Voto impresso e voto consciente

Os alvoroços criados em torno do voto impresso e da infundada suspeita sobre a urna eletrônica parecem ter mais de uma finalidade. A primeira, sem dúvida, é parte da estratégia de sabotar a democracia, provocar desconfiança no processo eleitoral, preparar terreno para o golpismo de invalidar eleições legítimas e conduzir rejeitados pelo voto ao poder. Mas talvez o objetivo principal seja esconder outra questão: a qualidade do voto.

Em quem o eleitor vota? No candidato íntegro, probo, com espírito público, capaz de compreender e dar prioridade às precisões do povo e do país? Ou no candidato que domina ─ e tem dinheiro suficiente ─ os meios de criar uma falsa imagem tolerável, que é endeusado por mentiras digitais ─ as fake news ─ e matérias facciosas de uma mídia que não é imparcial, mas é comprometida com o interesse dos poderosos? Sói acontecer, estes candidatos são oportunistas inescrupulosos, o cargo parlamentar não se destina a cuidar da coisa pública, mas a engordar as contas secretas nos paraísos fiscais e outras ladroeiras.

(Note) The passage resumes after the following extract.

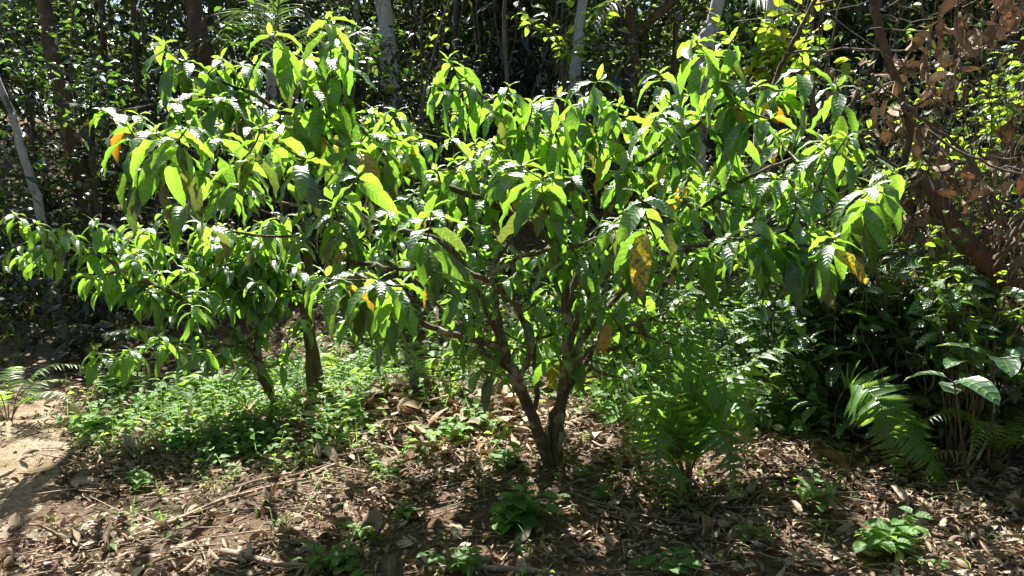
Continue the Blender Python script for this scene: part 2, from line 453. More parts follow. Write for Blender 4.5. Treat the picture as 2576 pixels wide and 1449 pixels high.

Amiúde são bandidos que não hesitam em iludir, mentir, roubar, prevaricar.

Tem-se uma ideia de em quem o eleitor tem votado vendo-se a realidade nacional: os parlamentares afrouxam as leis que tipificam a improbidade administrativa, ministros têm suas contas secretas em paraísos fiscais, governantes e familiares fazem aquisições milionárias muito além de suas teóricas possibilidades, leis determinam sigilo sobre processos que investigam crimes de governantes e seus familiares, outras leis precarizam o trabalho e a aposentadoria e vendem por bagatelas o patrimônio nacional, o Congresso ignora inúmeras denúncias dos crimes cometidos pelos governantes, que vão desde os ataques à democracia e falcatruas com dinheiro público até o genocídio de centenas de milhares de pessoas. Estes fatos, e muitos outros, revelam que o voto está deturpado. Ou o eleitor está sendo enganado, ou compactua com os facínoras que se candidatam aos cargos públicos.

Transformar a qualidade do voto, devolvendo-lhe o poder de ser o principal instrumento de sustentação e aperfeiçoamento da democracia e da vontade popular, implica o eleitor tomar consciência que da sua escolha depende o futuro do país, que é o futuro de todos seus cidadãos. É preciso reconhecer que o analfabeto político é o responsável pelo descrédito da política. E que o omisso, aquele que se intitula apolítico ou “imparcial”, mente para si mesmo. Em política, não existe imparcialidade: quem se omite está sempre do lado do opressor e do ímprobo, fortalece-o.

O que fazer para que o voto ganhe qualidade? Sem dúvida educação refletida e crítica, liberdade de expressão sem libertinagem de mentiras e fraudes, instituições democráticas fortalecidas, bons exemplos vindos de autoridades e líderes e, com certeza, muitos outros componentes, são essenciais. Mas talvez o fundamental seja mesmo cada cidadão, não somente na hora de votar, mas em toda a vida, assumir o papel de protagonista, com todas as suas incertezas, perdas e conquistas.

É preciso deixar de ser gado tangido, e alcançar a redenção do discernimento, do engajamento, da ética e da solidariedade. O governo, a política, mudam quando o cidadão muda. O vice-versa é consequência.